Where are expressions and constants stored if not in memory?

Consider the following function:

unsigned sum_evens (unsigned number) {
  number &= ~1; // ~1 = 0xfffffffe (32-bit CPU)
  unsigned result = 0;
  while (number) {
    result += number;
    number -= 2;
  }
  return result;
}

Now, let's play the compiler game and try to compile this by hand. I'm going to assume you're using x86 because that's what most desktop computers use. (x86 is the instruction set for Intel compatible CPUs.)

Let's go through a simple (unoptimized) version of how this routine could look like when compiled:

sum_evens:
  and edi, 0xfffffffe ;edi is where the first argument goes
  xor eax, eax ;set register eax to 0
  cmp edi, 0 ;compare number to 0
  jz .done ;if edi = 0, jump to .done
.loop:
  add eax, edi ;eax = eax + edi
  sub edi, 2 ;edi = edi - 2
  jnz .loop ;if edi != 0, go back to .loop
.done:
  ret ;return (value in eax is returned to caller)

Now, as you can see, the constants in the code (0, 2, 1) actually show up as part of the CPU instructions! In fact, 1 doesn't show up at all; the compiler (in this case, just me) already calculates ~1 and uses the result in the code.

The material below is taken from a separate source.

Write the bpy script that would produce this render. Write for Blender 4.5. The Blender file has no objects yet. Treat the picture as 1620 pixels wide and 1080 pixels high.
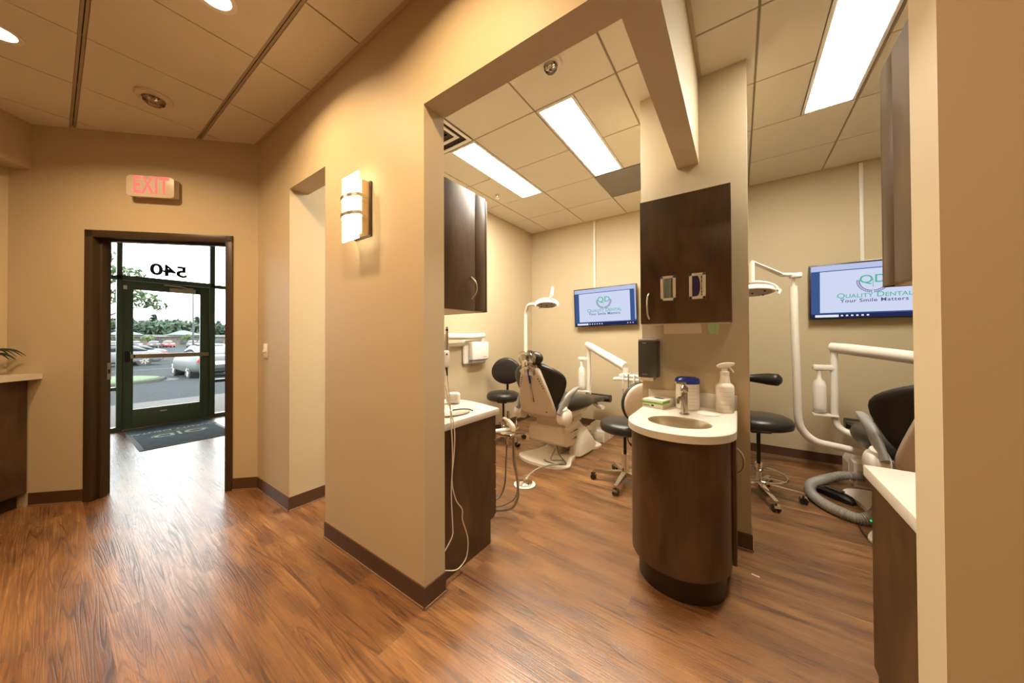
import bpy, bmesh, math, random
from mathutils import Vector, Matrix
random.seed(4)
PI = math.pi
S = bpy.context.scene
C = S.collection
R = math.radians

# ------------------------------------------------------------------ helpers
class MB:
    """collects shapes into one mesh"""
    def __init__(s): s.bm = bmesh.new(); s.mi = 0
    def _merge(s, t):
        for f in t.faces: f.material_index = s.mi
        me = bpy.data.meshes.new('tmp'); t.to_mesh(me); t.free(); s.bm.from_mesh(me); bpy.data.meshes.remove(me)
        return s
    def box(s, a, b, bevel=0, rot=None, seg=2):
        t = bmesh.new(); bmesh.ops.create_cube(t, size=1)
        a = Vector(a); b = Vector(b); c = (a+b)/2; d = b-a
        for v in t.verts: v.co = Vector((v.co.x*d.x, v.co.y*d.y, v.co.z*d.z))
        if bevel: bmesh.ops.bevel(t, geom=t.edges[:], offset=bevel, segments=seg, affect='EDGES', profile=.5)
        if rot is not None:
            for v in t.verts: v.co = rot @ v.co
        for v in t.verts: v.co += c
        return s._merge(t)
    def prism(s, poly, z0, z1, bevel=0, M=None, seg=2, ends=True):
        t = bmesh.new(); lo = [t.verts.new((x, y, z0)) for x, y in poly]; hi = [t.verts.new((x, y, z1)) for x, y in poly]
        n = len(poly)
        f0 = t.faces.new(lo[::-1]); f1 = t.faces.new(hi)
        for i in range(n): t.faces.new((lo[i], lo[(i+1) % n], hi[(i+1) % n], hi[i]))
        if bevel:
            e = [e for e in t.edges if (e in f0.edges[:]) or (e in f1.edges[:])]
            bmesh.ops.bevel(t, geom=e, offset=bevel, segments=seg, affect='EDGES', profile=.5)
        bmesh.ops.recalc_face_normals(t, faces=t.faces[:])
        if M is not None:
            for v in t.verts: v.co = M @ v.co
        return s._merge(t)
    def tube(s, pts, r, seg=12, smooth=0, cap=True, rf=None):
        P = [Vector(p) for p in pts]
        if smooth: P = catmull(P, smooth)
        n = len(P); t = bmesh.new(); rings = []
        T0 = (P[1]-P[0]).normalized()
        up = Vector((0, 0, 1)) if abs(T0.z) < .9 else Vector((1, 0, 0))
        N = T0.cross(up).normalized()
        for i, p in enumerate(P):
            T = (P[min(i+1, n-1)]-P[max(i-1, 0)]).normalized()
            N = (N-T*N.dot(T)).normalized(); B = T.cross(N)
            if rf: rr = rf(i/(n-1))
            elif isinstance(r, (list, tuple)):
                q = i/(n-1)*(len(r)-1); q0 = min(int(q), len(r)-2); rr = r[q0]+(r[q0+1]-r[q0])*(q-q0)
            else: rr = r
            rings.append([t.verts.new(p+(N*math.cos(a)+B*math.sin(a))*rr) for a in [2*PI*k/seg for k in range(seg)]])
        for i in range(n-1):
            for k in range(seg): t.faces.new((rings[i][k], rings[i][(k+1) % seg], rings[i+1][(k+1) % seg], rings[i+1][k]))
        if cap: t.faces.new(rings[0][::-1]); t.faces.new(rings[-1])
        bmesh.ops.recalc_face_normals(t, faces=t.faces[:])
        return s._merge(t)
    def cyl(s, a, b, r, r2=None, seg=24): return s.tube([a, b], [r, r if r2 is None else r2], seg)
    def lathe(s, prof, c=(0, 0, 0), seg=32, M=None, sx=1, sy=1):
        t = bmesh.new(); rings = []
        for r, z in prof:
            if r < 1e-5: rings.append([t.verts.new((0, 0, z))])
            else: rings.append([t.verts.new((r*sx*math.cos(2*PI*k/seg), r*sy*math.sin(2*PI*k/seg), z)) for k in range(seg)])
        for i in range(len(rings)-1):
            A, B = rings[i], rings[i+1]
            for k in range(seg):
                k2 = (k+1) % seg
                if len(A) == 1 and len(B) == 1: continue
                if len(A) == 1: t.faces.new((A[0], B[k2], B[k]))
                elif len(B) == 1: t.faces.new((A[k], A[k2], B[0]))
                else: t.faces.new((A[k], A[k2], B[k2], B[k]))
        bmesh.ops.recalc_face_normals(t, faces=t.faces[:])
        for v in t.verts:
            if M is not None: v.co = M @ v.co
            v.co += Vector(c)
        return s._merge(t)
    def loft(s, rings, cap=True):
        t = bmesh.new(); Rr = [[t.verts.new(p) for p in r] for r in rings]; n = len(rings[0])
        for i in range(len(Rr)-1):
            for k in range(n): t.faces.new((Rr[i][k], Rr[i][(k+1) % n], Rr[i+1][(k+1) % n], Rr[i+1][k]))
        if cap: t.faces.new(Rr[0][::-1]); t.faces.new(Rr[-1])
        bmesh.ops.recalc_face_normals(t, faces=t.faces[:])
        return s._merge(t)
    def ball(s, c, r, seg=16):
        if not isinstance(r, (list, tuple)): r = (r, r, r)
        t = bmesh.new(); bmesh.ops.create_uvsphere(t, u_segments=seg, v_segments=max(6, seg//2+2), radius=1)
        for v in t.verts: v.co = Vector((v.co.x*r[0]+c[0], v.co.y*r[1]+c[1], v.co.z*r[2]+c[2]))
        return s._merge(t)
    def quad(s, a, b, c, d):
        t = bmesh.new(); t.faces.new([t.verts.new(p) for p in (a, b, c, d)]); return s._merge(t)
    def build(s, name, mat, parent=None, ang=35, sub=0, kind=None, label=None):
        me = bpy.data.meshes.new(name); s.bm.to_mesh(me); s.bm.free()
        for m in (mat if isinstance(mat, (list, tuple)) else [mat]): me.materials.append(m)
        for p in me.polygons: p.use_smooth = True
        me.set_sharp_from_angle(angle=R(ang))
        o = bpy.data.objects.new(name, me); C.objects.link(o)
        if parent is not None: o.parent = parent
        if sub:
            m = o.modifiers.new('s', 'SUBSURF'); m.levels = m.render_levels = sub
        if kind: o['kind'] = kind
        if label: o['label'] = label
        return o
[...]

While you can take the address of a CPU instruction, it often makes no sense to take the address of a part of it (in x86 you sometimes can, but in many other CPUs you simply cannot do this at all), and code addresses are fundamentally different from data addresses (which is why you cannot treat a function pointer (a code address) as a regular pointer (a data address)). In some CPU architectures, code addresses and data addresses are completely incompatible (although this is not the case of x86 in the way most modern OSes use it).

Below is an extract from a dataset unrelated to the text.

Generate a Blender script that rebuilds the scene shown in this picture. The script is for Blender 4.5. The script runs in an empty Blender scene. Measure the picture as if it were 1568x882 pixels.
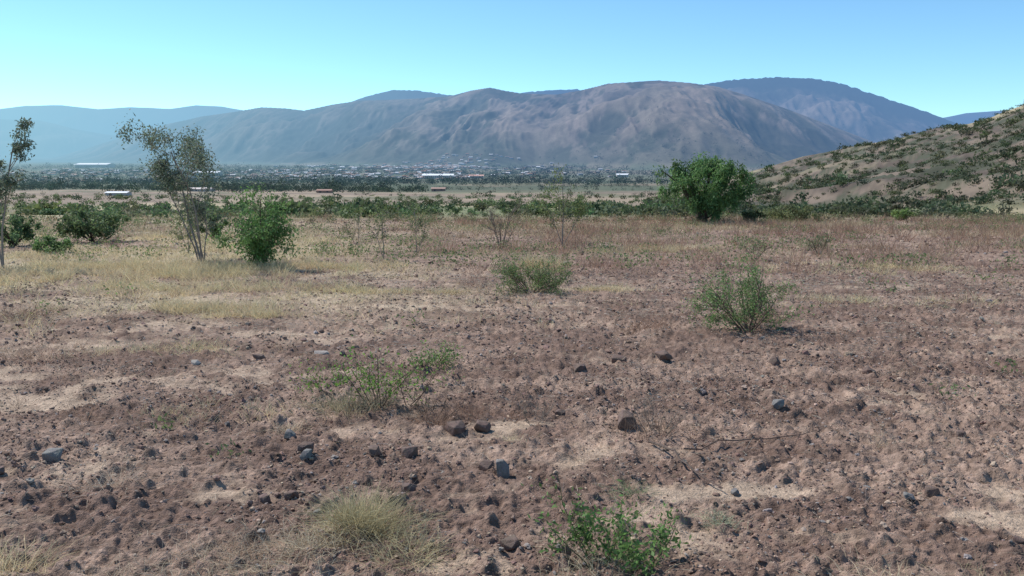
import bpy, math, random
import numpy as np
from mathutils import Vector, Matrix
R = np.random.default_rng(7)
random.seed(7)
EYE = 1.6
PITCH = math.radians(8.54)

# ------------------------------------------------------------ noise
def _h(ix, iy, s):
    ix = ix.astype(np.int64); iy = iy.astype(np.int64)
    n = (ix*374761393 + iy*668265263 + s*974711) & 0xFFFFFFFF
    n = ((n ^ (n >> 13))*1274126177) & 0xFFFFFFFF
    n = ((n ^ (n >> 16))*2246822519) & 0xFFFFFFFF
    return ((n ^ (n >> 15)) & 0xFFFFFF).astype(np.float64)/0xFFFFFF
def vn(x, y, s=0):
    xi = np.floor(x); yi = np.floor(y)
    fx = x-xi; fy = y-yi
    fx = fx*fx*fx*(fx*(fx*6-15)+10); fy = fy*fy*fy*(fy*(fy*6-15)+10)
    a = _h(xi, yi, s); b = _h(xi+1, yi, s); c = _h(xi, yi+1, s); d = _h(xi+1, yi+1, s)
    return (a+(b-a)*fx)*(1-fy)+(c+(d-c)*fx)*fy
def fbm(x, y, o=4, s=0, g=.5):
    t = 0; a = 1; n = 0
    for i in range(o):
        t = t+a*vn(x*2**i+i*17.3, y*2**i-i*9.1, s+i); n += a; a *= g
    return t/n
def ridg(x, y, o=4, s=0, g=.5):
    t = 0; a = 1; n = 0
    for i in range(o):
        t = t+a*(1-np.abs(2*vn(x*2**i+i*17.3, y*2**i-i*9.1, s+i)-1)); n += a; a *= g
    return t/n
def ss(a, b, x):
    t = np.clip((x-a)/(b-a), 0, 1); return t*t*(3-2*t)

# ------------------------------------------------------------ terrain
def bearing(tab):
    """image pixels (horizontal, vertical) with an assumed range -> bearing tan, elevation tan, range"""
    o = []
    for h, v, r in tab:
        a = (h-784)/1305; b = (v-441)/1305
        dy = math.cos(PITCH)-b*math.sin(PITCH); dz = -math.sin(PITCH)-b*math.cos(PITCH)
        o.append((a/dy, dz/dy, r))
    return np.array(o)
MAIN = bearing([(-600,262,12000),(40,252,11000),(130,228,10500),(200,206,10000),(260,189,9500),(310,178,9200),(360,171,8800),(400,164,8500),(440,166,8300),
 (465,169,8200),(510,160,8000),(550,154,7800),(620,152,7400),(690,147,7000),(720,139,6700),(750,134,6500),(775,139,6400),(800,143,6300),
 (850,145,6000),(890,138,5800),(930,128,5600),(975,125,5500),(1010,123,5500),(1060,127,5400),(1100,133,5300),(1140,145,5200),(1200,165,5200),
 (1250,184,5200),(1300,203,5200),(1350,222,5200),(1420,245,5200),(2300,262,5200)])
MFOOT = bearing([(-600,0,9500),(100,0,8600),(400,0,5600),(600,0,4200),(740,0,3950),(820,0,4050),(900,0,3800),(1050,0,3300),(1250,0,3500),(1400,0,4400),(2300,0,4600)])
BMID = bearing([(380,240,11500),(480,175,11500),(560,148,11500),(600,138,11500),(640,139,11500),(690,146,11500),(740,155,11500),(800,142,11500),(850,138,11500),(885,137,11500),(930,150,11500),(1000,190,11500),(1100,250,11500)])
BRIGHT = bearing([(900,250,9500),(1000,185,9500),(1040,150,9500),(1080,129,9300),(1120,123,9200),(1180,118,9000),(1240,119,8900),(1290,128,8800),(1340,145,8700),(1400,165,8600),(1440,179,8600),(1500,203,8600),(1600,250,8600)])
FRIGHT = bearing([(1330,250,14500),(1400,196,14500),(1440,180,14500),(1480,172,14500),(1540,168,14500),(1600,160,14500),(1800,150,14500),(2300,170,14500)])
FLEFT = bearing([(-600,140,19000),(-200,165,19000),(0,167,19000),(40,162,19000),(95,161,19000),(150,167,19000),(200,164,19000),(260,167,19000),(300,161,19000),(340,163,19000),(380,170,19000),(480,200,19000),(600,250,19000)])
FLEFT2 = bearing([(-600,150,13500),(-100,174,13500),(0,181,13500),(60,183,13500),(110,196,13500),(160,205,13500),(230,214,13500),(300,232,13500),(360,250,13500)])
HILL = bearing([(1050,289,420),(1150,262,400),(1230,240,380),(1300,224,350),(1370,212,330),(1430,196,310),(1500,184,290),(1568,159,260),(1700,125,230),(2100,80,200)])
HFOOT = bearing([(1050,0,200),(1150,0,120),(1370,0,75),(1568,0,58),(2100,0,50)])
PY = np.array([-50,0,20,45,70,100,200,400,800,1500,2500,4000,9000,30000.])
PZ = np.array([1.75,0,-.7,-1.575,-2.85,-4.6,-8.8,-15.2,-25.6,-35.9,-38,-30,-15,0.])
def prof(y):
    return np.interp(y, PY, PZ)
def lk(tab, u, c): return np.interp(u, tab[:,0], tab[:,c])
def ridge(z, x, y, u, tab, foot, s, sx, sy, amp, info, fine=1.0):
    yc = lk(tab, u, 2); zc = EYE+lk(tab, u, 1)*yc
    yb = foot+0*u if np.isscalar(foot) else lk(foot, u, 2)
    yb = yb*(1+.16*(fbm(x/900+3, x*0+s, 3, s+90)-.5))
    t = (y-yb)/(yc-yb)
    tt = np.clip(t, 0, 1)
    w = tt**1.1
    back = np.clip((y-yc)/(yc*.35), 0, 1)
    base = prof(y)
    hgt = np.maximum(zc-base, 0)
    wx = x+sx*.7*fbm(x/sx*.7, y/sy*.9, 3, s+40)
    n = ridg(wx/sx, y/sy, 3, s, .5)-.60
    n2 = ridg(wx/sx*4.1, y/sy*3.2, 4, s+7, .62)-.58
    env = np.minimum(tt*3.2, 1)*np.clip((1-tt)*3.5+.03, 0, 1)
    zz = base+hgt*w*(1-back)+hgt*(amp*n+.19*fine*n2)*env*(y < yc*1.3)
    m = (zz > z)&(t > 0)
    info['id'][m] = info['n']; info['t'][m] = tt[m]; info['r'][m] = (n+.9*n2)[m]
    return np.where(t > 0, np.maximum(z, zz), z)
SAND = [(-4.3,12.3,2.6,1.3,.9),(-9.5,17.5,5,3,.8),(-1.9,7.2,1.0,.45,.7),(-2.8,6.2,1.1,.35,.5),(-1.25,4.27,.5,.14,1.2),(1.3,4.35,.6,.14,1.1),
 (2.3,3.95,.7,.16,1.0),(1.5,3.75,.5,.1,.9),(1.45,13.7,1.1,.4,1.3),(.02,5.65,.35,.10,1.2),(-.4,3.4,.5,.12,1.1),(-3.3,4.6,.6,.2,.5),(-3,9.2,1.5,.35,.6),(.9,5.0,.5,.2,.5),
 (3.4,6.6,.8,.2,.5),(7,14,2,.5,.5),(-1.4,11.6,1.6,.3,1.1),(5,24,3,.8,.6),(3.2,5.1,.6,.15,.6)]
def sandmask(x, y):
    m = fbm(x*1.1+3, y*1.3, 5, 11, .62)*1.4-.96+.20*ss(2,-4,x)
    for cx, cy, rx, ry, w in SAND:
        d = ((x-cx)/rx)**2+((y-cy)/ry)**2
        m = m+w*.5*np.exp(-d*1.2)
    m = m+.85*(fbm(x*5.1, y*5.6, 4, 23, .65)-.5)
    return ss(-.04, .44, m)
def Hn(x, y):
    sm = sandmask(x, y)
    f1 = np.clip((26-y)/16, 0, 1)
    z = .07*(fbm(x*.35, y*.35, 3, 3)-.5)+.03*(fbm(x*1.1+9, y*1.3, 3, 5)-.5)
    cl = ridg(x*5.2, y*5.2, 2, 31)-.55
    lump = np.clip(fbm(x*10, y*10, 3, 51)-.46, 0, 1)
    z = z+(1-sm*.85)*(.028*cl*(.35+.65*f1)+.12*lump+.024*(vn(x*34, y*34, 61)-.5)*f1)
    return z*ss(60, 44, y), sm
def H(x, y, full=False):
    x = np.asarray(x, float); y = np.asarray(y, float)
    z = prof(y)
    sh = z.shape
    info = dict(id=np.zeros(sh, int), t=np.zeros(sh), r=np.zeros(sh), n=0)
    sm = np.zeros(sh)
    m = y < 62
    if m.any():
        dz, s_ = Hn(x[m], y[m]); z[m] += dz; sm[m] = s_
    m = y > 44
    if m.any():
        X = x[m]; Y = y[m]; k = ss(44, 130, Y)
        a = np.clip(Y/180, .15, 2.0)
        z[m] += k*a*1.3*(fbm(X/70+5, Y/70, 4, 71)-.5)
        z[m] += k*np.clip(Y/1000, 0, 1)*4*(fbm(X/420+5, Y/420, 4, 75)-.5)
        u = X/Y
        yc = lk(HILL, u, 2); zc = EYE+lk(HILL, u, 1)*yc; yb = lk(HFOOT, u, 2)
        t = (Y-yb)/(yc-yb); tt = np.clip(t, 0, 1)
        w = (tt*.75+.25*tt*tt*(3-2*tt))*(1-ss(0, 1, (Y-yc)/(yc*.9)))*ss(.17, .25, u)
        base = prof(Y)
        add = np.maximum(zc-np.minimum(base, zc), 0)*w
        n = ridg(X/38+.3*fbm(X/30,Y/30,2,3), Y/60, 5, 81, .6)-.6
        add = add+n*np.clip(tt*6, 0, 1)*np.clip((1-tt)*4+.15, 0, 1)*(1-ss(0,1,(Y-yc)/(yc*.9)))*6.0*ss(.2, .3, u)
        z[m] += add
        ii = info['id'][m]; ii[(w > .02)] = 9; info['id'][m] = ii
        info['t'][m] = tt; info['r'][m] = n
    m = y > 2800
    if m.any():
        X = x[m]; Y = y[m]; u = X/Y; Z = z[m]
        inf = dict(id=info['id'][m]*0, t=np.zeros(Z.shape), r=np.zeros(Z.shape), n=1)
        Z = ridge(Z, X, Y, u, MAIN, MFOOT, 101, 800, 2000, .45, inf)
        for i, (T, F, sx, sy, am) in enumerate([(BMID,9000,1300,2500,.25),(BRIGHT,6800,1100,2200,.35),(FRIGHT,12000,1500,3000,.3),(FLEFT2,11000,1300,2400,.4),(FLEFT,14500,1700,2900,.45)]):
            inf['n'] = i+2
            Z = ridge(Z, X, Y, u, T, F, 131+i*10, sx, sy, am, inf)
        f = ((inf['id'] == 3)|(inf['id'] == 2))&(inf['t'] > .9)
        Z = Z+f*10*(_h(np.floor(X/35), np.floor(Y/200), 5)-.3)
        z[m] = Z
        for kk in ('id','t','r'):
            q = info[kk]; q[m] = inf[kk]
    if full: return z, sm, info
    return z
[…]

Do notice that while (number) is equivalent to while (number != 0). That 0 doesn't show up in the compiled code at all! It's implied by the jnz instruction (jump if not zero). This is another reason why you cannot take the address of that 0 — it doesn't have one, it's literally nowhere.

I hope this makes it clearer for you.


where are these expressions stored such that there addresses can't be retrieved?

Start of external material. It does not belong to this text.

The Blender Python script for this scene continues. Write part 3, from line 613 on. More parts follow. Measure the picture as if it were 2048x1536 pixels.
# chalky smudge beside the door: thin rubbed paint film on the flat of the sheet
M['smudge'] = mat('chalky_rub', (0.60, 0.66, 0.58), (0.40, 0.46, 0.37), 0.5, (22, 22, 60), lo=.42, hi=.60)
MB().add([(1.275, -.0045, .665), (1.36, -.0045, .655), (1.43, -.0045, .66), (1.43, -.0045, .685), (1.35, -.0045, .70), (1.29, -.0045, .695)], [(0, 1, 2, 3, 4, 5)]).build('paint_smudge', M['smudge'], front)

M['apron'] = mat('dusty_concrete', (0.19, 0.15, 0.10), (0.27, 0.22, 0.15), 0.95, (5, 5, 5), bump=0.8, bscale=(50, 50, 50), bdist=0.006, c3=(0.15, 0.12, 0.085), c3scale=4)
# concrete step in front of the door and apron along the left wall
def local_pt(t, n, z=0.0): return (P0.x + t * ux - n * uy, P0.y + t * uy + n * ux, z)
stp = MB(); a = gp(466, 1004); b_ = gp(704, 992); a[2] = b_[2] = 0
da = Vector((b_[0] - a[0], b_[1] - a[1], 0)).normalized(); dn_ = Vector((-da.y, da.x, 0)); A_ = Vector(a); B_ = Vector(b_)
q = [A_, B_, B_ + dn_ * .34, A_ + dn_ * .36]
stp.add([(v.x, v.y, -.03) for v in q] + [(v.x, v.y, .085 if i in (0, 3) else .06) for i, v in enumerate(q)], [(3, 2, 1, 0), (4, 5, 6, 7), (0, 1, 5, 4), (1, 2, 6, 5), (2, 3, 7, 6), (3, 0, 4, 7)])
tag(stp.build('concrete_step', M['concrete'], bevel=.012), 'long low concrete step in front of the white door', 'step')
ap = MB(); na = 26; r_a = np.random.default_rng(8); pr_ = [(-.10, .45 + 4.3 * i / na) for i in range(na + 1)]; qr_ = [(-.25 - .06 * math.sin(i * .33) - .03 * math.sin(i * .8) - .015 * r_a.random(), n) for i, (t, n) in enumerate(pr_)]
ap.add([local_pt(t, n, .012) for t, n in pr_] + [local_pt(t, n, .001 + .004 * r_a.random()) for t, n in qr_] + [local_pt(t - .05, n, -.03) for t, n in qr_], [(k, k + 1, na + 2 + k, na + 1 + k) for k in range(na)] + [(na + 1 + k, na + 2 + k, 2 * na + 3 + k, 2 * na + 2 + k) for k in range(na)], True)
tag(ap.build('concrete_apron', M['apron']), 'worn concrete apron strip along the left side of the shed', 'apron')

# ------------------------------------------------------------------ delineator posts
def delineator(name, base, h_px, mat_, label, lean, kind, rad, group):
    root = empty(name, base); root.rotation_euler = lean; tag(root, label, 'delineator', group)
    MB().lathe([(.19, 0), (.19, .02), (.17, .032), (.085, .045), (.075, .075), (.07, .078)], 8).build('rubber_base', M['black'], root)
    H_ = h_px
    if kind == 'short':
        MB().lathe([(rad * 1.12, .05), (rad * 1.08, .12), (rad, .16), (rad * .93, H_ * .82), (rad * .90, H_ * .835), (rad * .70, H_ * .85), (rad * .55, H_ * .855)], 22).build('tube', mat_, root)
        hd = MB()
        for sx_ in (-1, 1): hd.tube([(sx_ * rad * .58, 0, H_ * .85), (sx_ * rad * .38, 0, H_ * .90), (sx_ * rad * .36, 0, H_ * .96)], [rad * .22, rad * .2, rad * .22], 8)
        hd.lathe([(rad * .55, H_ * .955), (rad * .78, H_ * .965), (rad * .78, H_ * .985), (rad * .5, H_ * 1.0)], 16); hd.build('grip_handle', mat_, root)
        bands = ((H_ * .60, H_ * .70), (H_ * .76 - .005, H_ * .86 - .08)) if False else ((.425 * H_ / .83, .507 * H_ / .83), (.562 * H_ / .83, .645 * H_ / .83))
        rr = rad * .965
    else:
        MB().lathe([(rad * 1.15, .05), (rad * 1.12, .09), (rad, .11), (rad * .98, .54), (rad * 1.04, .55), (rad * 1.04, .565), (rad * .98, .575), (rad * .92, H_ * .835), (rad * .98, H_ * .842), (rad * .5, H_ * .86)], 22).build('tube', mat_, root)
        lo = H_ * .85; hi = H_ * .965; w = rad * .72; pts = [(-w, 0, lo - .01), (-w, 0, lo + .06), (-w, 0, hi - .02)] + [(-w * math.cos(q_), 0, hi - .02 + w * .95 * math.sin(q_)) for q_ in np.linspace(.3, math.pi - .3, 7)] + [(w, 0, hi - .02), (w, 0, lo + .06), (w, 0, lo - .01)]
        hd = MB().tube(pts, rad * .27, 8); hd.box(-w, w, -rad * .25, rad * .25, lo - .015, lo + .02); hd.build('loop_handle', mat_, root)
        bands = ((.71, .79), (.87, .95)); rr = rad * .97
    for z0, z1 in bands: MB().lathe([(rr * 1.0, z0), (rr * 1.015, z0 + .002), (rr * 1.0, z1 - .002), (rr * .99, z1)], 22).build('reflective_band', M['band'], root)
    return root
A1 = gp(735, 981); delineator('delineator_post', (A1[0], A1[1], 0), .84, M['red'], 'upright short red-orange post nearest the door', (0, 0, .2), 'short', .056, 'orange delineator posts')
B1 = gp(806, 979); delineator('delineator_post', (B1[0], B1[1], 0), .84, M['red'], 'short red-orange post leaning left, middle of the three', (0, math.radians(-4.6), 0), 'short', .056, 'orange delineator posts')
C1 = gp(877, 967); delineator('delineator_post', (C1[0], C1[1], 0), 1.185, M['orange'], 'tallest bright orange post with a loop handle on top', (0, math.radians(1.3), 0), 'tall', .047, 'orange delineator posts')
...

Your question is not well-formed.

  • Conceptually

    It's like asking why people can discuss ownership of nouns but not verbs. Nouns refer to things that may (potentially) be owned, and verbs refer to actions that are performed. You can't own an action or perform a thing.

  • In terms of language specification

    Expressions are not stored in the first place, they are evaluated. They may be evaluated by the compiler, at compile time, or they may be evaluated by the processor, at run time.

  • In terms of language implementation

    Consider the statement

    int a = 0;
    

    This does two things: first, it declares an integer variable a. This is defined to be something whose address you can take. It's up to the compiler to do whatever makes sense on a given platform, to allow you to take the address of a.

    Secondly, it sets that variable's value to zero. This does not mean an integer with value zero exists somewhere in your compiled program. It might commonly be implemented as

    xor eax,eax
    

    which is to say, XOR (exclusive-or) the eax register with itself. This always results in zero, whatever was there before. However, there is no fixed object of value 0 in the compiled code to match the integer literal 0 you wrote in the source.

As an aside, when I say that a above is something whose address you can take - it's worth pointing out that it may not really have an address unless you take it. For example, the eax register used in that example doesn't have an address. If the compiler can prove the program is still correct, a can live its whole life in that register and never exist in main memory. Conversely, if you use the expression &a somewhere, the compiler will take care to create some addressable space to store a's value in.


Note for comparison that I can easily choose a different language where I can take the address of an expression.

It'll probably be interpreted, because compilation usually discards these structures once the machine-executable output replaces them. For example Python has runtime introspection and code objects.

Or I can start from LISP and extend it to provide some kind of addressof operation on S-expressions.

The key thing they both have in common is that they are not C, which as a matter of design and definition does not provide those mechanisms.


Such expressions end up part of the machine code. An expression 2 + 3 likely gets translated to the machine code instruction "load 5 into register A". CPU registers don't have addresses.